- **EXERCISE DESCRIPTION**
From the listing, collect all lines containing the word "this".

- **AVAILABLE DATA**
+--

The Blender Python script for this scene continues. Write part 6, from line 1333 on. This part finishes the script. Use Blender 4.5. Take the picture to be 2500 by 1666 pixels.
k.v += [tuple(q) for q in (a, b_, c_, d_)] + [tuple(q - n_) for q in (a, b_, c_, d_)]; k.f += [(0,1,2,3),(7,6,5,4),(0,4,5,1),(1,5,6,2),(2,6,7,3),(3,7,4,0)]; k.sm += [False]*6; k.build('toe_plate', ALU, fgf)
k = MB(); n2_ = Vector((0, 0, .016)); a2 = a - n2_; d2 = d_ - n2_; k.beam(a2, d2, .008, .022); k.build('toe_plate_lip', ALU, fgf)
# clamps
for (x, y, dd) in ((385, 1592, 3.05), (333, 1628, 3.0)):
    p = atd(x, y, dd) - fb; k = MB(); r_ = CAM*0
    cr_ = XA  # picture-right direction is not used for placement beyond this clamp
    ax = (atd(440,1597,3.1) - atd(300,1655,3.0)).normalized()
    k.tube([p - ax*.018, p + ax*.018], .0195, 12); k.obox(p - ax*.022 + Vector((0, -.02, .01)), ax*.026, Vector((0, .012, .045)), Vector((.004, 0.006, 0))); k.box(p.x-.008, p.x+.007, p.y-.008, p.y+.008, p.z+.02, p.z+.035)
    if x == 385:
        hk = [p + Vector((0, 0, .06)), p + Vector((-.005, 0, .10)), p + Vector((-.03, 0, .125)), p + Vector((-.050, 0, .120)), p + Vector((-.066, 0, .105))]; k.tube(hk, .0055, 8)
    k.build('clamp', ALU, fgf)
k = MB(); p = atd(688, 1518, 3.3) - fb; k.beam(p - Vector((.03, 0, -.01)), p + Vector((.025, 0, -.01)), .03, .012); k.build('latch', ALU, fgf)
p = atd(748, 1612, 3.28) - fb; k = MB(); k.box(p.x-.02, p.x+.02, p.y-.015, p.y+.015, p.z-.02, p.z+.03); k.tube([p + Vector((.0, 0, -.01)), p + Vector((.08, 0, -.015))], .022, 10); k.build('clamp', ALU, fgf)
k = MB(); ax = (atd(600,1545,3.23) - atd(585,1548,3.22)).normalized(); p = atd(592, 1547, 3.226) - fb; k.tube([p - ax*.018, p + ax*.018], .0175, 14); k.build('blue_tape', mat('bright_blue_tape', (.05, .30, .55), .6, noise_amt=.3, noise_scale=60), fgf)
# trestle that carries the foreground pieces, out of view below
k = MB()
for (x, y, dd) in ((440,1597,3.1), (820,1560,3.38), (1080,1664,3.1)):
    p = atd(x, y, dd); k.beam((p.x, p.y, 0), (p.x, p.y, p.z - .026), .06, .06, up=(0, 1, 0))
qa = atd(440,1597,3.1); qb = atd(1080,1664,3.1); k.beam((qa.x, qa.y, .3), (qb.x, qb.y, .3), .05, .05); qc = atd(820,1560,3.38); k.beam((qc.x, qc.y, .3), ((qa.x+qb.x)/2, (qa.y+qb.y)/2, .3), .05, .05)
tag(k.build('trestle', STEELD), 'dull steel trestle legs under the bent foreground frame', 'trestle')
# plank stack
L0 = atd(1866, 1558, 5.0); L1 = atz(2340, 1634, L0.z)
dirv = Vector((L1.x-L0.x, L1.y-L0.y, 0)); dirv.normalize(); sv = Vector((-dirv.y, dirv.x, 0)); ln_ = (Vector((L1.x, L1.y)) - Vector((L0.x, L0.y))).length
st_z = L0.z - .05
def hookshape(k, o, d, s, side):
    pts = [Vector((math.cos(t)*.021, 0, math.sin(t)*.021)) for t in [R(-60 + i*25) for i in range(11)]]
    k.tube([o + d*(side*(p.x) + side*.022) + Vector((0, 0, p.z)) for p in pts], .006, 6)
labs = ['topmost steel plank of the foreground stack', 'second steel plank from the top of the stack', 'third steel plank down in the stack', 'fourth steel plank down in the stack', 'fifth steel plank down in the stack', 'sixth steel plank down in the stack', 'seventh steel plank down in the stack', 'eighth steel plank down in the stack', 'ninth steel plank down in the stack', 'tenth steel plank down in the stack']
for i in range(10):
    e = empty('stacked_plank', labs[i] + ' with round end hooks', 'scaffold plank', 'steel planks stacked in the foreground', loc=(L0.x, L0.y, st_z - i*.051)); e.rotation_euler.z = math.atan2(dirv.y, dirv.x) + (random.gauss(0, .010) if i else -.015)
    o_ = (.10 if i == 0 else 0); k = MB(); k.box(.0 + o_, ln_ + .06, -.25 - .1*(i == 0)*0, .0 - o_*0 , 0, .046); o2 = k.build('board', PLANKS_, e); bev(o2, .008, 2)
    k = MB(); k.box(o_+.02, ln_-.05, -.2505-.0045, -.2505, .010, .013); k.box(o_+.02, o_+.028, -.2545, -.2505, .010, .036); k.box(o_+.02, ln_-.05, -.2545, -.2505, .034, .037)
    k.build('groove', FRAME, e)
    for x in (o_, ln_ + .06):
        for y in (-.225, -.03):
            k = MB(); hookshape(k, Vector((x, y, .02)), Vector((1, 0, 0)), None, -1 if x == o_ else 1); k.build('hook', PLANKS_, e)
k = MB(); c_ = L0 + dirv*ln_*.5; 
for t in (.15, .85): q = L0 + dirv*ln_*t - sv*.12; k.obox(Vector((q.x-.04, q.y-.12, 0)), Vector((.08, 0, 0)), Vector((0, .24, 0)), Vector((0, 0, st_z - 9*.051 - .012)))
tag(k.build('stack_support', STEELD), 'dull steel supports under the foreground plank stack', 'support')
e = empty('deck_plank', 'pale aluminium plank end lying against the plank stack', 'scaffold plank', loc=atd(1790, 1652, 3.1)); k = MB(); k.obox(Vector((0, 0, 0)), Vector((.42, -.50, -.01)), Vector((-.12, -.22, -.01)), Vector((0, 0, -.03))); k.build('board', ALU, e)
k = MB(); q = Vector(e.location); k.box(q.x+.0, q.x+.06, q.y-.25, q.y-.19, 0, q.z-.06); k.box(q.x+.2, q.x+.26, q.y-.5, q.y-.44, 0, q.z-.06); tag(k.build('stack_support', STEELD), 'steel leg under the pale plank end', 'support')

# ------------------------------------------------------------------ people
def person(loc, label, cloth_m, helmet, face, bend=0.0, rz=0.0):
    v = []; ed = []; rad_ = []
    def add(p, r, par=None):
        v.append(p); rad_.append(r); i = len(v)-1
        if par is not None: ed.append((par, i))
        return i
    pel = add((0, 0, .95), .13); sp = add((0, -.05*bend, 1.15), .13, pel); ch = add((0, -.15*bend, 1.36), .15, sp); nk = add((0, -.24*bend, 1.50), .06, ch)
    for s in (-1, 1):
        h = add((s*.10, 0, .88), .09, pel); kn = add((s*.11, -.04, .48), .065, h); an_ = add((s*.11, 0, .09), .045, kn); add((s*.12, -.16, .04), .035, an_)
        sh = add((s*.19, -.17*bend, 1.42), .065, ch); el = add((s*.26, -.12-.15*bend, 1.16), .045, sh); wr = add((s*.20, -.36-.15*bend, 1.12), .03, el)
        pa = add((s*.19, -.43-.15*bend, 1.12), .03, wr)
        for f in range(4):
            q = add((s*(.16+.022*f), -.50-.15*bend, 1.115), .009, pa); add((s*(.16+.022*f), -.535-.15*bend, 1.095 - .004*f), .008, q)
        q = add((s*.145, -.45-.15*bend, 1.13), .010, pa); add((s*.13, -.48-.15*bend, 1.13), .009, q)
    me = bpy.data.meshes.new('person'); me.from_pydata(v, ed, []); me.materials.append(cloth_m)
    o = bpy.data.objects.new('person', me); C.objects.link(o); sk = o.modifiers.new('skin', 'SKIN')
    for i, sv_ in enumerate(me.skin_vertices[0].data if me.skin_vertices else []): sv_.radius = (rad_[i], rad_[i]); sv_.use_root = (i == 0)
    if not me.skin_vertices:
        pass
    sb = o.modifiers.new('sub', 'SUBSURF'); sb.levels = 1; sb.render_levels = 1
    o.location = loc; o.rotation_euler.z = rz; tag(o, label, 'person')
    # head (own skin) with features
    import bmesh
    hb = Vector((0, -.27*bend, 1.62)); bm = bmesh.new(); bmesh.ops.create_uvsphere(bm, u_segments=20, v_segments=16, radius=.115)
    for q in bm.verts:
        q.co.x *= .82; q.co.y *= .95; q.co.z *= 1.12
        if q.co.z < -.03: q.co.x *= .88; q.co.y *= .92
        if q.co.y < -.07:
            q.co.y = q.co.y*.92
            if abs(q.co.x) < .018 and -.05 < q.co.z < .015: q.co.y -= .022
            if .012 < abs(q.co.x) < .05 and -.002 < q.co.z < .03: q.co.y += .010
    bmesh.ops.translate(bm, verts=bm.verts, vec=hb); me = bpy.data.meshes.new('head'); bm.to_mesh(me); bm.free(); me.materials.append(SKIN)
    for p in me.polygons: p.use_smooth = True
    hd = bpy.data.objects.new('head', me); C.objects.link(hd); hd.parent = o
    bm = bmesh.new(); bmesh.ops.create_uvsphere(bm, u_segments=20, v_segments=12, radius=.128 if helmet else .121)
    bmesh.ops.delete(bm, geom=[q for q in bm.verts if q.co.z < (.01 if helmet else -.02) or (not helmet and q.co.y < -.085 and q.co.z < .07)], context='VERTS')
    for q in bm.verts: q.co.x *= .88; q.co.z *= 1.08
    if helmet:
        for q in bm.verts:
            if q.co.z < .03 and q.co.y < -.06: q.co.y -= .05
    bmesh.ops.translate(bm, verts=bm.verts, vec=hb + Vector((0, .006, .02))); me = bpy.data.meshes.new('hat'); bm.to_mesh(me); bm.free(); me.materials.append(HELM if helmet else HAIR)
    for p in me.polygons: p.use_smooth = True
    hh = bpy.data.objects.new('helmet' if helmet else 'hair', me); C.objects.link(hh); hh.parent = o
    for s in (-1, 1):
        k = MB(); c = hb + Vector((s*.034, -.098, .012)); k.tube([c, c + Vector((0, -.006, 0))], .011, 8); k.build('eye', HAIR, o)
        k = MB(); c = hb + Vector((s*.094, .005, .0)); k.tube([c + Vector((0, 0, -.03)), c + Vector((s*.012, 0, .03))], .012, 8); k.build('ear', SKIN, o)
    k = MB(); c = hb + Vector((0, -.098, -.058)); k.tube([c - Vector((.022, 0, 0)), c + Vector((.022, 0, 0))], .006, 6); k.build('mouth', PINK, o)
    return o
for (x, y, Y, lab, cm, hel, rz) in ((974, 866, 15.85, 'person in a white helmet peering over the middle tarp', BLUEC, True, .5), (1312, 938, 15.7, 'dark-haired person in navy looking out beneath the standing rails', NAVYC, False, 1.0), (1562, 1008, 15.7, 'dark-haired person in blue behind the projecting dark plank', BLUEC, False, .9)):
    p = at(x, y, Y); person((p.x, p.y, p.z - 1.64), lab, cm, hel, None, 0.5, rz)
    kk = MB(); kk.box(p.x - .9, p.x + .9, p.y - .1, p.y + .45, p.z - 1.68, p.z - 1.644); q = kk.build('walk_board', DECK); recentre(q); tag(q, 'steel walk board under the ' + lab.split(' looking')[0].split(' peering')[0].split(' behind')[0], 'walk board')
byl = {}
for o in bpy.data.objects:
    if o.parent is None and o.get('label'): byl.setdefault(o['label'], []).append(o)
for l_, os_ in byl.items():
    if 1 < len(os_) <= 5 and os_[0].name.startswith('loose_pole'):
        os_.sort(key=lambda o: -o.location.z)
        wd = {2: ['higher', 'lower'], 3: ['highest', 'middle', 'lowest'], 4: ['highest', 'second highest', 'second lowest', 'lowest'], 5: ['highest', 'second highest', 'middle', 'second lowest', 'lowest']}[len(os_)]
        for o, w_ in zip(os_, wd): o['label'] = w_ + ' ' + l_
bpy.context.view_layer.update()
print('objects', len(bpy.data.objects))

+--

- **EXERCISE RESULT**
The Blender Python script for this scene continues. Write part 6, from line 1333 on. This part finishes the script. Use Blender 4.5. Take the picture to be 2500 by 1666 pixels.
    cr_ = XA  # picture-right direction is not used for placement beyond this clamp